The U.S. Environmental Protection Agency (EPA) has released a draft of its National Recycling Strategy for public input preparation for America Recycles Week and ahead of the nation’s third annual Recycling Summit.
According to a news release from the EPA, the draft identifies strategic objectives and actions needed to create “a stronger, more resilient U.S. municipal solid waste recycling system.”
“Over the last two years, we’ve heard from our partners about the challenges facing our nation’s recycling system, and in particular for municipal solid waste recycling,” says EPA Administrator Andrew Wheeler. “Our strategy aims to move recycling in America forward by identifying actions that all of us—governments, nonprofits, private industry and the public—can take together.”
The EPA says its National Recycling Strategy draft was developed as part of its continued leadership in addressing the challenges facing the U.S. recycling system and builds on the EPA’s 2019 National Framework for Advancing the U.S. Recycling System. EPA says its strategy organizes high-level actions around three objectives to improve the U.S. recycling system, including:
- reducing contamination;
- increasing processing efficiency; and
- improving end markets.
EPA has shared its National Recycling Strategy draft for public comment through Dec. 4, with the goal of finalizing it in early 2021.
The Institute of Scrap Recycling Industries (ISRI), Washington, has announced that it has submitted comments to the EPA regarding this draft. In its comments, ISRI focuses on ensuring the goals and metrics developed by the EPA are clear and consistent with the current structure of the recycling industry so that recyclers may achieve economic development and job creation through enhanced manufacturer demand for recycled materials that come from a strengthened recycling system.
According to a news release from ISRI, the association is encouraging the EPA to incorporate systemwide recycling measures to assess recycling performance in its National Recycling Strategy draft. ISRI says the most effective measurement for the recycling system’s resiliency is gauging whether materials successfully pass through recycling and are consumed by manufacturers.
ISRI also has encouraged the EPA to focus its National Recycling Strategy on reducing contamination in the recycling stream. ISRI says it believes an EPA-directed, nationwide education and awareness campaign would be the “most effective means” to improving consumer understanding of the steps that need to be taken to enhance recycling and reduce contamination.
Additionally, ISRI has advised the EPA to include details on increasing material processing efficiency.

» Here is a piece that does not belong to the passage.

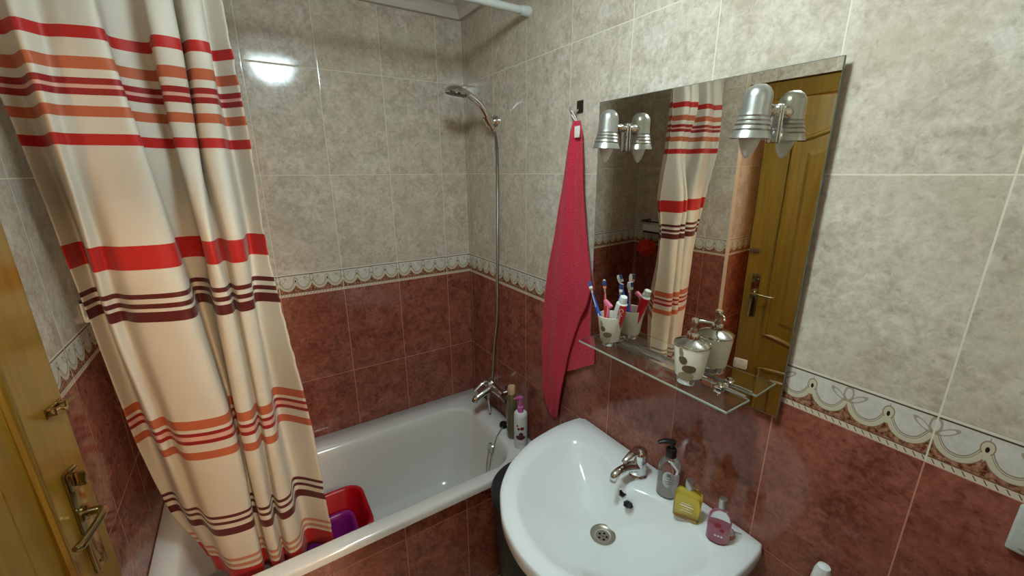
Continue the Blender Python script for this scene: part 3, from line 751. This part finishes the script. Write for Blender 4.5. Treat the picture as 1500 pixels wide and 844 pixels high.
# ------------------------------------------------------------------ glass shelf
SZ = 1.222
t = thing('glass_shelf', 'clear glass shelf under the mirror holding the toothbrush cup', 'shelf', (-.08, -1.24, SZ))
bm = bmesh.new(); box(bm, (-.126, -1.480, SZ - .006), (-.030, -.995, SZ), .0012, 1); gp = obj('glass_plate', bm, [M['glass'], simple('ground_glass_edge', (178, 190, 174), 0.35, trans=0.25)], t, smooth=False)
for p in gp.data.polygons:
    if abs(p.normal.z) < 0.9: p.material_index = 1
for yy in (-1.41, -1.07):
    bm = bmesh.new(); tube(bm, [(mx(yy, SZ) - .0005, yy, SZ - .003), (mx(yy, SZ) - .012, yy, SZ - .003)], [.011, .009], 16)
    box(bm, (-.048, yy - .010, SZ - .015), (-.024, yy + .010, SZ - .0065), .003); box(bm, (-.048, yy - .010, SZ + .0005), (-.024, yy + .010, SZ + .008), .003); lathe(bm, [(.0001, .014), (.006, .013), (.0075, .008)], (-.038, yy, SZ), 14); obj('bracket', bm, M['chrome'], t)
bm = bmesh.new(); tube(bm, [(-.030, -1.47, SZ + .003), (-.030, -1.00, SZ + .003)], .0028, 10); obj('back_rail', bm, M['chrome'], t)

# tumbler with brushes
cy = (-.068, -1.070)
def stones(par, c, R, ang, zc, s=1.0, slope=0.12):
    for (da, dz, w, h, m) in ((-.05, -.022, .016, .010, 'stone_light'), (.12, -.004, .014, .009, 'stone_dark'), (-.30, .014, .009, .009, 'stone_dark'), (-.42, .030, .005, .010, 'stone_light')):
        bm = bmesh.new(); wrap_patch(bm, c, R + dz * s * slope, ang + da, zc + dz * s, w * s, h * s, rot=.12, slope=slope); obj('pebble_print', bm, M[m], par)
t = thing('toothbrush_cup', 'cream tumbler with pebble print on the left of the glass shelf', 'cup', (cy[0], cy[1], SZ))
bm = bmesh.new(); lathe(bm, [(.0275, .016), (.0285, .017), (.0395, .095), (.0385, .0965), (.0365, .095), (.0262, .020), (.0001, .018)], (cy[0], cy[1], SZ), 32); cp = obj('cup_body', bm, M['cup'], t)
bm = bmesh.new(); lathe(bm, [(.0001, .0), (.0215, 0), (.0225, .003), (.0232, .0165), (.0001, .0175)], (cy[0], cy[1], SZ), 32); obj('chrome_foot', bm, M['chrome'], t)
stones(cp, cy, .0335, camang(*cy) - .35, SZ + .045, 1.0, .13)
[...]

ISRI says processing efficiency will improve through the amount of material that successfully passes through operations, correlating with a decline in materials sent to landfill.
Regarding end markets, ISRI tells the EPA that “recycled content … is the strongest for monitoring changes in market demand for recycled materials through changes in the amount of recycled materials that are incorporated into new products.”